The disability law center asked the federal agency to investigate the Mobility program in 2002, passing along more than 1,000 complaints of missed rides, stranded passengers, poor on-time performance and other service lapses.
A federal compliance audit released the following February found serious problems with the Mobility service, which is required to provide disabled riders with transit service comparable to that available to other passengers. According to the agency, the MTA and its contractor regularly overstated its on-time performance and recorded fed-up riders as "no-shows."
The agency's Office of Civil Rights ordered the MTA to produce reports demonstrating improved service.
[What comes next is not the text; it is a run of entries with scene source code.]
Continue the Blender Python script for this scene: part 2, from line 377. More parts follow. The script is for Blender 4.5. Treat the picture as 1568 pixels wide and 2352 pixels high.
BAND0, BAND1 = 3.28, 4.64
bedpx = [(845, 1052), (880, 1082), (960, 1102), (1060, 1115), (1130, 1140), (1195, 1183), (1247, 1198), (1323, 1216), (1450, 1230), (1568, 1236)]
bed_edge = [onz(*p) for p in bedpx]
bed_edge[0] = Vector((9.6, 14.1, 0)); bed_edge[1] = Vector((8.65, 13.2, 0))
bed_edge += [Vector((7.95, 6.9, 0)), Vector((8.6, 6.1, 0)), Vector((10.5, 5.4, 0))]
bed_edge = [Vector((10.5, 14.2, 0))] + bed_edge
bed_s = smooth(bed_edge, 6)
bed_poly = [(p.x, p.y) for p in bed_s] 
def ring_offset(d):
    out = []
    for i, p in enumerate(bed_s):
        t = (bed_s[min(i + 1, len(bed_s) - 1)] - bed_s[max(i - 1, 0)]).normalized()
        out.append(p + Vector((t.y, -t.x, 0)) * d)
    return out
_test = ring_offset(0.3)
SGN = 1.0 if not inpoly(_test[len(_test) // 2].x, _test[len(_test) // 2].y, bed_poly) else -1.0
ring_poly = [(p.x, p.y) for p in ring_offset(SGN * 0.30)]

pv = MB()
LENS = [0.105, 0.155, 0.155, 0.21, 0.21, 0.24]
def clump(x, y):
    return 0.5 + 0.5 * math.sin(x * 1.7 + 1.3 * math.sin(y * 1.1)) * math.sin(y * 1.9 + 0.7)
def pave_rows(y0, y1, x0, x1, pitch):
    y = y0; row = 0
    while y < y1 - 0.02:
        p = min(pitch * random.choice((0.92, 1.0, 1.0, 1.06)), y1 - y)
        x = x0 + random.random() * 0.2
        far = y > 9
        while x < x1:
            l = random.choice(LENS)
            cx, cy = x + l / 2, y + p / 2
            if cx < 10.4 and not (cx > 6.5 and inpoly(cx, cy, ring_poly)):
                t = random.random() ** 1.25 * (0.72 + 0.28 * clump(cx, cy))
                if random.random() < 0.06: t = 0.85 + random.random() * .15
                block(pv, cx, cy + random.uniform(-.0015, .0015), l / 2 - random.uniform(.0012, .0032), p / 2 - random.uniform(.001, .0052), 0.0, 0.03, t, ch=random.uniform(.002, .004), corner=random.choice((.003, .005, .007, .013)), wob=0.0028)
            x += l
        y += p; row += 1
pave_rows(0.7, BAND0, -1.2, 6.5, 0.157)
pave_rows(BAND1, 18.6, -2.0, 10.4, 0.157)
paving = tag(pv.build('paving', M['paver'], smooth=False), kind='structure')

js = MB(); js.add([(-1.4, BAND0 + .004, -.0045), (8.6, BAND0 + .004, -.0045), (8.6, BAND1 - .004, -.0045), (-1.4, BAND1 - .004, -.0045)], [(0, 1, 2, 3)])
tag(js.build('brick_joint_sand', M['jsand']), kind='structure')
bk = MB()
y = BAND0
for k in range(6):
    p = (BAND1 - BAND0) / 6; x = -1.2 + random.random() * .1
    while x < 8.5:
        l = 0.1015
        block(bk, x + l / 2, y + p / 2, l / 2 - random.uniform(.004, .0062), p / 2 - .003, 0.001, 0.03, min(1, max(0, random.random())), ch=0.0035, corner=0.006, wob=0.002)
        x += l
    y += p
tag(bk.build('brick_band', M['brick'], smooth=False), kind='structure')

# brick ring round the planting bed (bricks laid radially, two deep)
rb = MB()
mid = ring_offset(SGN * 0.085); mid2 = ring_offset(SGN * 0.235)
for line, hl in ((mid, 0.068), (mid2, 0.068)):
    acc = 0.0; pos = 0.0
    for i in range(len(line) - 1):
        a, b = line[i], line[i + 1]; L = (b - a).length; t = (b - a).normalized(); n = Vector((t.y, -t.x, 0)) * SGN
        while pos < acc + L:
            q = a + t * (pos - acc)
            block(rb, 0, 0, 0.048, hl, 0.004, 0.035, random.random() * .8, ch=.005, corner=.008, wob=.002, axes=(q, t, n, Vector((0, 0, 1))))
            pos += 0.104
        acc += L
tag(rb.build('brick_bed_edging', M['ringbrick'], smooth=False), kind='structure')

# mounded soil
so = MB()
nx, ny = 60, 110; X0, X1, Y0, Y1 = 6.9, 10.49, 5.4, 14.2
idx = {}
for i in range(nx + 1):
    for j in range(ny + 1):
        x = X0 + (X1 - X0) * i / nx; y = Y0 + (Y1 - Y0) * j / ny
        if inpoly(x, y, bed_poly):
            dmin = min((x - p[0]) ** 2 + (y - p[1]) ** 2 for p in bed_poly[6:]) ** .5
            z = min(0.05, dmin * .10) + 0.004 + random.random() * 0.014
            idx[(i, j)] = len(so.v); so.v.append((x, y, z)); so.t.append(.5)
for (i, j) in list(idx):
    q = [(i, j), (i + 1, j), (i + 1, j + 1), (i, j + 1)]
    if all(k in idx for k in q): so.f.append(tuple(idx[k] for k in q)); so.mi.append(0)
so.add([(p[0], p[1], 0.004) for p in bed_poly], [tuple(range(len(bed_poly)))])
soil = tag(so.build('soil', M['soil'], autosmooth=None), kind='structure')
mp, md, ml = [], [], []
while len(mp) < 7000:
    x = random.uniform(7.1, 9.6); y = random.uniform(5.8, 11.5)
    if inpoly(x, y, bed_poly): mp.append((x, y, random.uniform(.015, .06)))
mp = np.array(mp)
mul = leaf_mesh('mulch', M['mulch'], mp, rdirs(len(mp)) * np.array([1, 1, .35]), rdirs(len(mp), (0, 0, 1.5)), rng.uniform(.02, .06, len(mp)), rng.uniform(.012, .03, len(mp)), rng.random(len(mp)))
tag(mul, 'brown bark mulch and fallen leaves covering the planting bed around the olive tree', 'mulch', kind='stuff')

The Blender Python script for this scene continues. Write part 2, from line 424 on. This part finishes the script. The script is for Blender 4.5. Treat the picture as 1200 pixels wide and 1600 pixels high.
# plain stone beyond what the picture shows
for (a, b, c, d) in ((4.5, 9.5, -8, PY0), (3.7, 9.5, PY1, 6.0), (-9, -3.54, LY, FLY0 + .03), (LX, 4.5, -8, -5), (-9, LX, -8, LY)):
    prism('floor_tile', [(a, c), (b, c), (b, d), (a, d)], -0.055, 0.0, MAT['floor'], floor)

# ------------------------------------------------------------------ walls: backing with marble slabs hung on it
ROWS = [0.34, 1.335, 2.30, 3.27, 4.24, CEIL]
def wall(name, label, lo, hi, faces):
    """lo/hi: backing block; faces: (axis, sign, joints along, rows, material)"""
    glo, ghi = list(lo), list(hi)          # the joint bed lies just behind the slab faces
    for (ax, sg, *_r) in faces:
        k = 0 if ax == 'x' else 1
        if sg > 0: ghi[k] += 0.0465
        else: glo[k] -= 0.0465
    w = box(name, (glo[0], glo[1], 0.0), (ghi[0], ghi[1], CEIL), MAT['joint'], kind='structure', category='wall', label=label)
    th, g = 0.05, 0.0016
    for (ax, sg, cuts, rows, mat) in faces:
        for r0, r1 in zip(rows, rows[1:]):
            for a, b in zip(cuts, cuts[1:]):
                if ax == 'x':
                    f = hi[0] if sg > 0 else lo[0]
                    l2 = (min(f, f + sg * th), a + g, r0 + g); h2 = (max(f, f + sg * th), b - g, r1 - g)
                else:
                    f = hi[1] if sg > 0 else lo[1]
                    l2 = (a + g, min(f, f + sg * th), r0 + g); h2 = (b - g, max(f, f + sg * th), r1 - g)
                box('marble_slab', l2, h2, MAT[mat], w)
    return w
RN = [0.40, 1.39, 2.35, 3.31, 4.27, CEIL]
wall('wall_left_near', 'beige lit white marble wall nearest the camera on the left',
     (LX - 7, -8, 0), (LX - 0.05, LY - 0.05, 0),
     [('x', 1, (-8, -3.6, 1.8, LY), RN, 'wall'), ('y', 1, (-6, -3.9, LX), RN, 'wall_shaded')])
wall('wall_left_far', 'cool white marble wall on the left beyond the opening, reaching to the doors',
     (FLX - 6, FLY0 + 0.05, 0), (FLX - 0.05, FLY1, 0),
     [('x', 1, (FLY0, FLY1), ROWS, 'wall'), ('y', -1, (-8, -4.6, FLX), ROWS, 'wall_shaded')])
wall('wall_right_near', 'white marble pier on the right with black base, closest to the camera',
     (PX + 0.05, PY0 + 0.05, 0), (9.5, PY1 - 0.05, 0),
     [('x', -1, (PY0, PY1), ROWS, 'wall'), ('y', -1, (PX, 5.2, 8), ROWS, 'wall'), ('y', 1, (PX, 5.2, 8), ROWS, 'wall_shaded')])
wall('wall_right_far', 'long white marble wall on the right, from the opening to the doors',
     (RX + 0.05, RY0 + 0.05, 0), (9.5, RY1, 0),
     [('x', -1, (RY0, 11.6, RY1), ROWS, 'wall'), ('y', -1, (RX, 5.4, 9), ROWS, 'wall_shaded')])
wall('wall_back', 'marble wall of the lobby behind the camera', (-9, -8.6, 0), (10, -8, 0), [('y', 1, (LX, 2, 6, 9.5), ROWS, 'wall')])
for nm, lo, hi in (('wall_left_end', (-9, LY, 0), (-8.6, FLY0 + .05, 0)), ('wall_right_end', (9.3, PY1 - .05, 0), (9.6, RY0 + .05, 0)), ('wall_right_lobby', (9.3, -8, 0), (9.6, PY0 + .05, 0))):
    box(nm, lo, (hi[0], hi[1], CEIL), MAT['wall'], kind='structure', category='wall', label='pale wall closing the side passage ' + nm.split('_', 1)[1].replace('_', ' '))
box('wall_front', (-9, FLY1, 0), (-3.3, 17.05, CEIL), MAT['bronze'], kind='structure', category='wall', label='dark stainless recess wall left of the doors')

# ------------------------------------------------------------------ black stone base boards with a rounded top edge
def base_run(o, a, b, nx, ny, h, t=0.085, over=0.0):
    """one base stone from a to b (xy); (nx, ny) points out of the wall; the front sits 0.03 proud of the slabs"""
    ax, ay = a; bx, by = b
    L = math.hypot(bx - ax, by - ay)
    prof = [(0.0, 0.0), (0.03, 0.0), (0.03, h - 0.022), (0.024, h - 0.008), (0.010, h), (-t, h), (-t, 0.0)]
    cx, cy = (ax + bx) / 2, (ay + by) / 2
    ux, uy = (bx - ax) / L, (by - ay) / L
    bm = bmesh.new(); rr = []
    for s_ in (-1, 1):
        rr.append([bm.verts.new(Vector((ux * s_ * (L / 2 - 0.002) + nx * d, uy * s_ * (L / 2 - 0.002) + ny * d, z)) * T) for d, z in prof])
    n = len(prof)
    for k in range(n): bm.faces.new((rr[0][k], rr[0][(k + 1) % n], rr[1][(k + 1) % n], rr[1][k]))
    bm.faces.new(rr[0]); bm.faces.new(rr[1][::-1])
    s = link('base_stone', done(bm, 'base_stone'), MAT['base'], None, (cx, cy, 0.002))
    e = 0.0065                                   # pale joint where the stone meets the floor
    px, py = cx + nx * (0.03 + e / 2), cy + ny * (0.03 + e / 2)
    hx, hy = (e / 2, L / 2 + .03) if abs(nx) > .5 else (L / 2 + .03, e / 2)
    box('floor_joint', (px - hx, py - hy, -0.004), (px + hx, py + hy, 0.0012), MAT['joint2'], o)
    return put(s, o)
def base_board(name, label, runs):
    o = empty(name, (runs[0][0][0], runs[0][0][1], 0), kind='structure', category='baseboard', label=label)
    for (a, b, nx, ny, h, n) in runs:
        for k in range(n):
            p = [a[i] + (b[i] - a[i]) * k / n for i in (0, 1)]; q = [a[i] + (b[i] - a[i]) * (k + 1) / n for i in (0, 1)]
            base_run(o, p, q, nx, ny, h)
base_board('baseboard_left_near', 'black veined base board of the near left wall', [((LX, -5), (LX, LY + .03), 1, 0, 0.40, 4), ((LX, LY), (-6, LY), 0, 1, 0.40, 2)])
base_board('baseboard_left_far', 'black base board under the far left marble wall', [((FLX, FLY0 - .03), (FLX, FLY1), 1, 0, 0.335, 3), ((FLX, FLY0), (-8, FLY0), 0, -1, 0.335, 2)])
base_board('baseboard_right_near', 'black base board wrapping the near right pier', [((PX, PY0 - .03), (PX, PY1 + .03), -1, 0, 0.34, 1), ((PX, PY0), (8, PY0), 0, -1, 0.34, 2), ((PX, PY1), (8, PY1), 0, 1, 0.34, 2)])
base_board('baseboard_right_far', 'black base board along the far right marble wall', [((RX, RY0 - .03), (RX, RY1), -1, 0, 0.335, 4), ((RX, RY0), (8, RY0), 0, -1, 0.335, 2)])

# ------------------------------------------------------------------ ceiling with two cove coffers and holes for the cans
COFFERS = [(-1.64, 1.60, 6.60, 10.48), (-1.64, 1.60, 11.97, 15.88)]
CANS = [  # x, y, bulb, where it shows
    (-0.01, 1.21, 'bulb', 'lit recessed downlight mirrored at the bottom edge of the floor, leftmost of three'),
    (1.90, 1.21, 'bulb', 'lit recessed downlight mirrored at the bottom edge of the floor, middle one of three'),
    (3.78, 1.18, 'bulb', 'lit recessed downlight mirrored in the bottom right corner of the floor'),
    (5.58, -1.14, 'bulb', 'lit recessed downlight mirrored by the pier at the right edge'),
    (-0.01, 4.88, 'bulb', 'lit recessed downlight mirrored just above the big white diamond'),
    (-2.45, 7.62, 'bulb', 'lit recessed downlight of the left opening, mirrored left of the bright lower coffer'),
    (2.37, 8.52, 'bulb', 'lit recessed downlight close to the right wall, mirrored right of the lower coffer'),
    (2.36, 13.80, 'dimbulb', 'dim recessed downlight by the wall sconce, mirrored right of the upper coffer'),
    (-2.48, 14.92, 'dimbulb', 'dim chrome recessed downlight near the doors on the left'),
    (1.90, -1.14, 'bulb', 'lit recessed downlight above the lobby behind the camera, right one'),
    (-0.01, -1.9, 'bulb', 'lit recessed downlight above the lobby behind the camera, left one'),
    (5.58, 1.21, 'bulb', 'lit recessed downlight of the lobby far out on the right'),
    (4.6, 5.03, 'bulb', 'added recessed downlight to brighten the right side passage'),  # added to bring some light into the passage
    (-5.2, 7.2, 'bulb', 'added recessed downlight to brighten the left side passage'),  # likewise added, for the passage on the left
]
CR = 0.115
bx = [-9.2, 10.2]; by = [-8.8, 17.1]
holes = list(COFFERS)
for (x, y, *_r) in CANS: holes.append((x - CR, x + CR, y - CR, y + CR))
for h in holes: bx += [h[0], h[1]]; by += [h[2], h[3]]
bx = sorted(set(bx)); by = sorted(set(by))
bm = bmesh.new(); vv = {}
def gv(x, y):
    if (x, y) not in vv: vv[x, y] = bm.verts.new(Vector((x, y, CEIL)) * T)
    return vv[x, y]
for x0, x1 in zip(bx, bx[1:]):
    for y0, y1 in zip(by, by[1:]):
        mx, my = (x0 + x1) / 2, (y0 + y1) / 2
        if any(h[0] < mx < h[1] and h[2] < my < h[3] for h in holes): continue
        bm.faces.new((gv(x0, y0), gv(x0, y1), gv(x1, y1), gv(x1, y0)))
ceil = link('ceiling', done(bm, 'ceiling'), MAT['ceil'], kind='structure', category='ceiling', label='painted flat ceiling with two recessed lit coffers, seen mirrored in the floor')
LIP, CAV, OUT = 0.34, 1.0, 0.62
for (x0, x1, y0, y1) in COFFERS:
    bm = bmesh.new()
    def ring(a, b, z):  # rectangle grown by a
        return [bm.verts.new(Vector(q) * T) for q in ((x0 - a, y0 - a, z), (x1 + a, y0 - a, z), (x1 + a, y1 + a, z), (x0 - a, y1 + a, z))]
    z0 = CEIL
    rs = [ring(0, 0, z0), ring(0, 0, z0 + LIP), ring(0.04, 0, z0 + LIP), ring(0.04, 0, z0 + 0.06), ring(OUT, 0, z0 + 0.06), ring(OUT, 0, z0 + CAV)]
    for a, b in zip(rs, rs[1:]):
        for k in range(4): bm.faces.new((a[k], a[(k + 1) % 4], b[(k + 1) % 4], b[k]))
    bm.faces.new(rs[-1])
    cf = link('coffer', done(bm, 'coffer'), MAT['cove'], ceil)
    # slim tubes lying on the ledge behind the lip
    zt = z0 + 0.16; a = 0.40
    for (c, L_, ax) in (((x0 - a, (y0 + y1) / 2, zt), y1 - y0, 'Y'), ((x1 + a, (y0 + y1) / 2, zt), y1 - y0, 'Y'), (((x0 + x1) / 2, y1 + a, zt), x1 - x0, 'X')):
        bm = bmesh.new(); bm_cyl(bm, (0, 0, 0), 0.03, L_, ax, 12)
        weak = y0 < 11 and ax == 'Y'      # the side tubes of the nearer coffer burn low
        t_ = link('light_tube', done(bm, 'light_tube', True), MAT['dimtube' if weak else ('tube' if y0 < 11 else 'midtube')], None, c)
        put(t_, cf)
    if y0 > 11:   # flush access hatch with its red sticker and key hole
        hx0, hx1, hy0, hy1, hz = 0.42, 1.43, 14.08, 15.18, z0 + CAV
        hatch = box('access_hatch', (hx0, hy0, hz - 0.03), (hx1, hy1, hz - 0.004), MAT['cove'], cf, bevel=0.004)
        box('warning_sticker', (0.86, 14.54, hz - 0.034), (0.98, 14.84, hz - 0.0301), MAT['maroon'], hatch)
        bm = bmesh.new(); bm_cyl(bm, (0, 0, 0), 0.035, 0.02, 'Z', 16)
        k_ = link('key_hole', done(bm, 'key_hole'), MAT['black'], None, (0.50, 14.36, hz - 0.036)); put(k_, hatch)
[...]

The disability law center filed suit against the MTA and Flanagan in October 2003, contending that the agency had made no progress.
In a letter Wednesday to MTA Administrator Lisa Dickerson, the director of the civil rights office praised the efforts the state agency had made to respond to its concerns.
Michael A. Winter, the director, said the MTA improved on-time performance, added a taxicab service, changed procedures and held contractors accountable for performance.
"We determined that they sufficiently corrected the deficiencies," said Dave Longo, spokesman for the federal agency.
Those changes, which followed the MTA's implementation of a new management system in 2004, raised Mobility's on-time performance to about 90 percent, state officials said.
Flanagan and advocates for the disabled said those improvements helped pave the way for the settlement.
The MTA retained management authority over Mobility but agreed to oversight by an independent consultant chosen jointly by the center and the state.